Noise levels register 72 out of 100 on HowLoud’s Soundscore, categorized as “Active,” driven mainly by street and airport traffic rather than nearby businesses.

Who currently owns Soma Towers? The Sobrato Organization, a California-based, family-run real estate firm with other Puget Sound apartment holdings, has owned Soma Towers since May 2025; Greystar continues to manage the property day to day, and no ownership change since that sale has been verified.

How It Compares to Nearby Downtown Bellevue Buildings

Two verified Downtown Bellevue buildings sit within half a mile of Soma Towers and illustrate two very different tradeoffs.

Building Price Range Walk Score Notable Difference
Soma Towers $2,202 to $9,475 (studio to 4BR) 90 (Local Logic) / 95 (Walk Score) Pet-friendly; golf simulator and media room; 2.8★ average
Bellevue Towers No public pricing at time of research 90 LEED Gold, 539 units, does not allow pets
Broadstone Savoie 1BR from $2,401, 2BR from $3,292 Not independently scored in this research 0.4 miles away; 12-month lease standard; current 2-months-free special

Bellevue Towers is the closer comparison on prestige and construction quality (it holds LEED Gold certification and is roughly twice the unit count), but its no-pets policy rules it out immediately for anyone with an animal, and no current asking rent was published at the time of this research.
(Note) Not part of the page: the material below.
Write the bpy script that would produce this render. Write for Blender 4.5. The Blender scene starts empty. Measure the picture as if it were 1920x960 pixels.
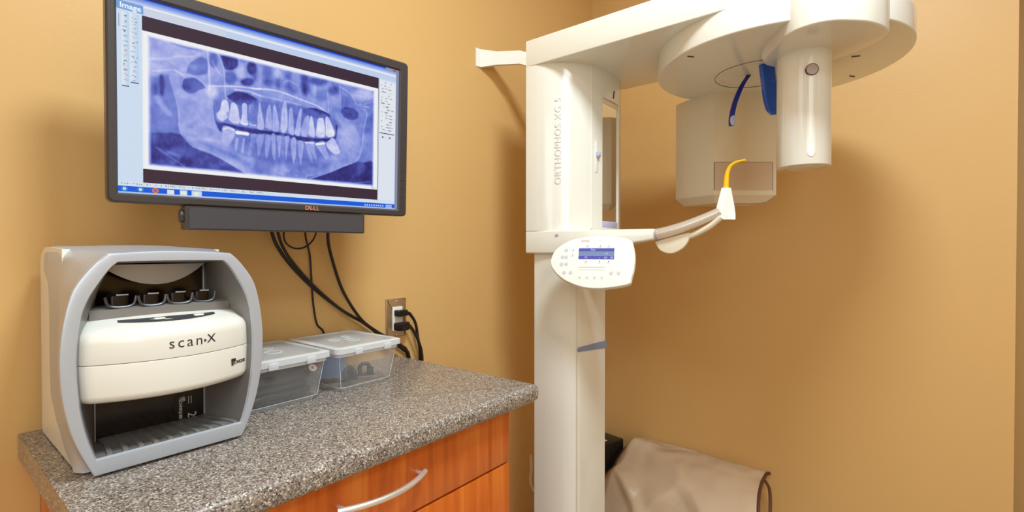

Broadstone Savoie undercuts Soma Towers’ one-bedroom floor by roughly $360 a month at the advertised rate, before either building’s fees are added.

Who This Building Suits (and Who It Doesn’t)

Soma Towers suits a renter who wants a car-optional Downtown Bellevue address, is comfortable pet-owning under a fixed breed list, and is willing to read the lease’s fee schedule before touring. It suits families less well given the 72/100 “Active” noise score and the studio-heavy unit mix, and it’s a weaker fit for anyone who has read the recent 1-star reviews and wants zero risk of a leasing-office transition affecting their experience.